▶ [What to do] Please give the listing again in its entirety, exactly as written.

▶ [Data lines]
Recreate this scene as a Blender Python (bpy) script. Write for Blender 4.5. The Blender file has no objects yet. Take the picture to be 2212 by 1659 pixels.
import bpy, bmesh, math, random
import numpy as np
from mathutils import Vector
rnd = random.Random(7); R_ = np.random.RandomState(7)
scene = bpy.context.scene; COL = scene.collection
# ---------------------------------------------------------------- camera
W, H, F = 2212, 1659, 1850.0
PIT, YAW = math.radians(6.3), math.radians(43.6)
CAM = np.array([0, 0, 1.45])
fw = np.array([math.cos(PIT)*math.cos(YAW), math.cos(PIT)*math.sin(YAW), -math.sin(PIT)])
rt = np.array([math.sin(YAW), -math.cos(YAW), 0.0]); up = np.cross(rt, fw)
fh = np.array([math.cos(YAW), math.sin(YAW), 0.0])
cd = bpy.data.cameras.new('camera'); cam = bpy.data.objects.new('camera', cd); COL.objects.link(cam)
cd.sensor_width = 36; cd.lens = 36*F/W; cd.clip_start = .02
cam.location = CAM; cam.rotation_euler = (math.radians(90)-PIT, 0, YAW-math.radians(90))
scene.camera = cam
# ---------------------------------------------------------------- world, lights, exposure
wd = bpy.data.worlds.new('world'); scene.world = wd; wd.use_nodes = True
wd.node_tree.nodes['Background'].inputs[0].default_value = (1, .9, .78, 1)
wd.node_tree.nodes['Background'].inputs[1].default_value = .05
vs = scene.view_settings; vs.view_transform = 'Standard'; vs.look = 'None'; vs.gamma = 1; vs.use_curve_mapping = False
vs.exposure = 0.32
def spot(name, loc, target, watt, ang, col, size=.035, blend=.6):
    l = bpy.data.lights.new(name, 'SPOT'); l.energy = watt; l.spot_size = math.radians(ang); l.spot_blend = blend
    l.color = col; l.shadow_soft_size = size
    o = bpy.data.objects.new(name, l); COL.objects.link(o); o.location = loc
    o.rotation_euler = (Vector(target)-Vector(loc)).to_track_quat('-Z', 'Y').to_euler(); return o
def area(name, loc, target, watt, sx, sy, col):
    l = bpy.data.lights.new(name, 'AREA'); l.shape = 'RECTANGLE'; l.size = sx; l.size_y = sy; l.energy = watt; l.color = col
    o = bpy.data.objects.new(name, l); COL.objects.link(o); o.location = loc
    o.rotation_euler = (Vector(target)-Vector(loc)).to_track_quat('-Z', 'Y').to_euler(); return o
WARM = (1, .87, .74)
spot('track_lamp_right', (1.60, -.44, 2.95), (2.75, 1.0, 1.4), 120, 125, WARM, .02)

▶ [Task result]
Recreate this scene as a Blender Python (bpy) script. Write for Blender 4.5. The Blender file has no objects yet. Take the picture to be 2212 by 1659 pixels.
import bpy, bmesh, math, random
import numpy as np
from mathutils import Vector
rnd = random.Random(7); R_ = np.random.RandomState(7)
scene = bpy.context.scene; COL = scene.collection
# ---------------------------------------------------------------- camera
W, H, F = 2212, 1659, 1850.0
PIT, YAW = math.radians(6.3), math.radians(43.6)
CAM = np.array([0, 0, 1.45])
fw = np.array([math.cos(PIT)*math.cos(YAW), math.cos(PIT)*math.sin(YAW), -math.sin(PIT)])
rt = np.array([math.sin(YAW), -math.cos(YAW), 0.0]); up = np.cross(rt, fw)
fh = np.array([math.cos(YAW), math.sin(YAW), 0.0])
cd = bpy.data.cameras.new('camera'); cam = bpy.data.objects.new('camera', cd); COL.objects.link(cam)
cd.sensor_width = 36; cd.lens = 36*F/W; cd.clip_start = .02
cam.location = CAM; cam.rotation_euler = (math.radians(90)-PIT, 0, YAW-math.radians(90))
scene.camera = cam
# ---------------------------------------------------------------- world, lights, exposure
wd = bpy.data.worlds.new('world'); scene.world = wd; wd.use_nodes = True
wd.node_tree.nodes['Background'].inputs[0].default_value = (1, .9, .78, 1)
wd.node_tree.nodes['Background'].inputs[1].default_value = .05
vs = scene.view_settings; vs.view_transform = 'Standard'; vs.look = 'None'; vs.gamma = 1; vs.use_curve_mapping = False
vs.exposure = 0.32
def spot(name, loc, target, watt, ang, col, size=.035, blend=.6):
    l = bpy.data.lights.new(name, 'SPOT'); l.energy = watt; l.spot_size = math.radians(ang); l.spot_blend = blend
    l.color = col; l.shadow_soft_size = size
    o = bpy.data.objects.new(name, l); COL.objects.link(o); o.location = loc
    o.rotation_euler = (Vector(target)-Vector(loc)).to_track_quat('-Z', 'Y').to_euler(); return o
def area(name, loc, target, watt, sx, sy, col):
    l = bpy.data.lights.new(name, 'AREA'); l.shape = 'RECTANGLE'; l.size = sx; l.size_y = sy; l.energy = watt; l.color = col
    o = bpy.data.objects.new(name, l); COL.objects.link(o); o.location = loc
    o.rotation_euler = (Vector(target)-Vector(loc)).to_track_quat('-Z', 'Y').to_euler(); return o
WARM = (1, .87, .74)
spot('track_lamp_right', (1.60, -.44, 2.95), (2.75, 1.0, 1.4), 120, 125, WARM, .02)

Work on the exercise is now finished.